What to do: Copy out the listing that follows, exactly, without its pictures.

Recorded data:

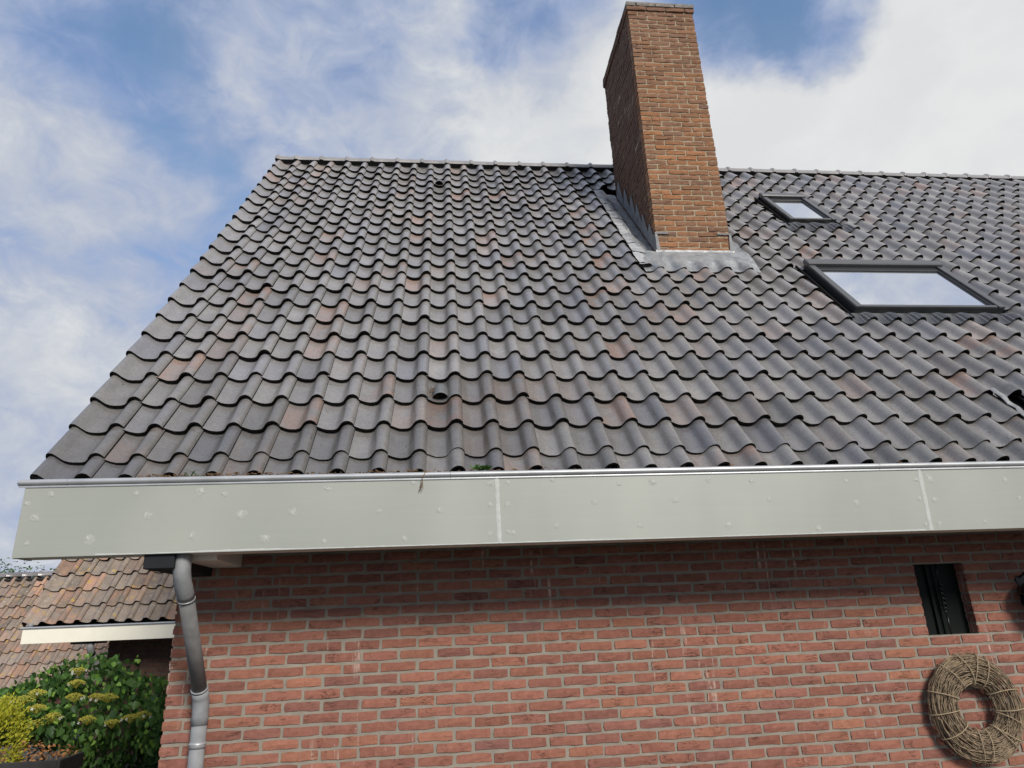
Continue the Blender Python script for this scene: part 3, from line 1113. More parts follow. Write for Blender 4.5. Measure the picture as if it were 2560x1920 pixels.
mb.tube([(-.327, -.062, 1.034), (-.327, -.062, 1.0), (-.327, .02, 1.0)], .008, 6)
mb.put('pipe_clamp', 'zinc', dpo)

# ------------------------------------------------------------------ chimney
CM = .8 / 3.5
CT = 8.575
core = MB().box(CHX0 + .006, CHX1 - .006, CHY0 + .006, CHY1 - .006, 4.2, CT - .012)
chim = core.put('chimney', 'chimney_mortar', house)
ncs = int(round((CT - 4.9) / CRS)) + 1
side = MB()
cache = {}
cz0 = CT - CRS / 2
cnt = 0
for c in range(0, 56):
    z = cz0 - c * CRS
    cap = c < 2
    out_ = .016 if cap else 0.0
    x0_, x1_ = CHX0 - out_, CHX1 + out_
    w_ = x1_ - x0_
    hd = w_ / 3.5 * .5
    st = w_ / 3.5
    xs = [x0_]
    if c % 2 == 0:
        xs += [x0_ + hd + st * k for k in range(0, 4)]
    else:
        xs += [x0_ + st * k for k in range(1, 4)] + [x1_]
    front_z = 5.17
    for a, b_ in zip(xs[:-1], xs[1:]):
        a2 = a + (.0068 if a > x0_ + .01 else 0)
        b2 = b_ - (.0068 if b_ < x1_ - .01 else 0)
        a2 += random.uniform(-.003, .003)
        b2 += random.uniform(-.003, .003)
        L = b2 - a2
        mt = 'weathered_brick_cap' if c == 0 else 'chimney_clay'
        key = (round(L / .006), cnt % 6, mt)
        cnt += 1
        tn = (random.betavariate(2, 1.3) * (0.40 + 0.60 * min(1, c / 30)), .35 + .6 * random.betavariate(2, 2), 0, 1)
        M = Matrix.Translation(((a2 + b2) / 2, CHY0 - out_ + random.uniform(-.004, .002), z + random.uniform(-.002, .002)))
        if z > front_z - .04:
            if key not in cache:
                V, F = brick_geo(L, CRS - .0152, .104 + out_, cnt, .0030, .004, 4, 2)
                cache[key] = me_from('chimney_brick', V, F, mt)
            put('chimney_brick', cache[key], chim, M, color=tn)
    # the three other faces, joined
    y0_, y1_ = CHY0 - out_, CHY1 + out_
    for face in range(3):
        if face < 2:
            ln = y1_ - y0_ - .11
            org = y0_ + .11
        else:
            ln = w_ - .02
            org = x0_ + .01
        q = 0.0 if c % 2 else -st * .5
        while q < ln - .02:
            a, b_ = max(q, 0) + .0055, min(q + st, ln) - .0055
            q += st
            if b_ - a < .03:
                continue
            V, F = brick_geo(b_ - a, CRS - .009, .018, random.randrange(10 ** 6), .003, .003, 3, 1)
            m_ = org + (a + b_) / 2
            oj = random.uniform(-.004, .003)
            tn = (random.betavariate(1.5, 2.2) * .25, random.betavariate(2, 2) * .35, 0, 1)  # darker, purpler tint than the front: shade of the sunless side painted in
            zz = z + random.uniform(-.002, .002)
            if face == 0:
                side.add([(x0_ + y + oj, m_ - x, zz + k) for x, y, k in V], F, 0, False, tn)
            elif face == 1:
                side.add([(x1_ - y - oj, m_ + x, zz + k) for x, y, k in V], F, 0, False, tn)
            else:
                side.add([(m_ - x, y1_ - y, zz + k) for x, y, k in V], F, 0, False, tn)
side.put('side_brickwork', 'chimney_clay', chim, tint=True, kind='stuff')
MB().box(CHX0 - .01, CHX1 + .01, CHY0 - .01, CHY1 + .01, CT - .012, CT + .006).put('cap_mortar', 'weathered_brick_cap', chim)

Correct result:
Continue the Blender Python script for this scene: part 3, from line 1113. More parts follow. Write for Blender 4.5. Measure the picture as if it were 2560x1920 pixels.
mb.tube([(-.327, -.062, 1.034), (-.327, -.062, 1.0), (-.327, .02, 1.0)], .008, 6)
mb.put('pipe_clamp', 'zinc', dpo)

# ------------------------------------------------------------------ chimney
CM = .8 / 3.5
CT = 8.575
core = MB().box(CHX0 + .006, CHX1 - .006, CHY0 + .006, CHY1 - .006, 4.2, CT - .012)
chim = core.put('chimney', 'chimney_mortar', house)
ncs = int(round((CT - 4.9) / CRS)) + 1
side = MB()
cache = {}
cz0 = CT - CRS / 2
cnt = 0
for c in range(0, 56):
    z = cz0 - c * CRS
    cap = c < 2
    out_ = .016 if cap else 0.0
    x0_, x1_ = CHX0 - out_, CHX1 + out_
    w_ = x1_ - x0_
    hd = w_ / 3.5 * .5
    st = w_ / 3.5
    xs = [x0_]
    if c % 2 == 0:
        xs += [x0_ + hd + st * k for k in range(0, 4)]
    else:
        xs += [x0_ + st * k for k in range(1, 4)] + [x1_]
    front_z = 5.17
    for a, b_ in zip(xs[:-1], xs[1:]):
        a2 = a + (.0068 if a > x0_ + .01 else 0)
        b2 = b_ - (.0068 if b_ < x1_ - .01 else 0)
        a2 += random.uniform(-.003, .003)
        b2 += random.uniform(-.003, .003)
        L = b2 - a2
        mt = 'weathered_brick_cap' if c == 0 else 'chimney_clay'
        key = (round(L / .006), cnt % 6, mt)
        cnt += 1
        tn = (random.betavariate(2, 1.3) * (0.40 + 0.60 * min(1, c / 30)), .35 + .6 * random.betavariate(2, 2), 0, 1)
        M = Matrix.Translation(((a2 + b2) / 2, CHY0 - out_ + random.uniform(-.004, .002), z + random.uniform(-.002, .002)))
        if z > front_z - .04:
            if key not in cache:
                V, F = brick_geo(L, CRS - .0152, .104 + out_, cnt, .0030, .004, 4, 2)
                cache[key] = me_from('chimney_brick', V, F, mt)
            put('chimney_brick', cache[key], chim, M, color=tn)
    # the three other faces, joined
    y0_, y1_ = CHY0 - out_, CHY1 + out_
    for face in range(3):
        if face < 2:
            ln = y1_ - y0_ - .11
            org = y0_ + .11
        else:
            ln = w_ - .02
            org = x0_ + .01
        q = 0.0 if c % 2 else -st * .5
        while q < ln - .02:
            a, b_ = max(q, 0) + .0055, min(q + st, ln) - .0055
            q += st
            if b_ - a < .03:
                continue
            V, F = brick_geo(b_ - a, CRS - .009, .018, random.randrange(10 ** 6), .003, .003, 3, 1)
            m_ = org + (a + b_) / 2
            oj = random.uniform(-.004, .003)
            tn = (random.betavariate(1.5, 2.2) * .25, random.betavariate(2, 2) * .35, 0, 1)  # darker, purpler tint than the front: shade of the sunless side painted in
            zz = z + random.uniform(-.002, .002)
            if face == 0:
                side.add([(x0_ + y + oj, m_ - x, zz + k) for x, y, k in V], F, 0, False, tn)
            elif face == 1:
                side.add([(x1_ - y - oj, m_ + x, zz + k) for x, y, k in V], F, 0, False, tn)
            else:
                side.add([(m_ - x, y1_ - y, zz + k) for x, y, k in V], F, 0, False, tn)
side.put('side_brickwork', 'chimney_clay', chim, tint=True, kind='stuff')
MB().box(CHX0 - .01, CHX1 + .01, CHY0 - .01, CHY1 + .01, CT - .012, CT + .006).put('cap_mortar', 'weathered_brick_cap', chim)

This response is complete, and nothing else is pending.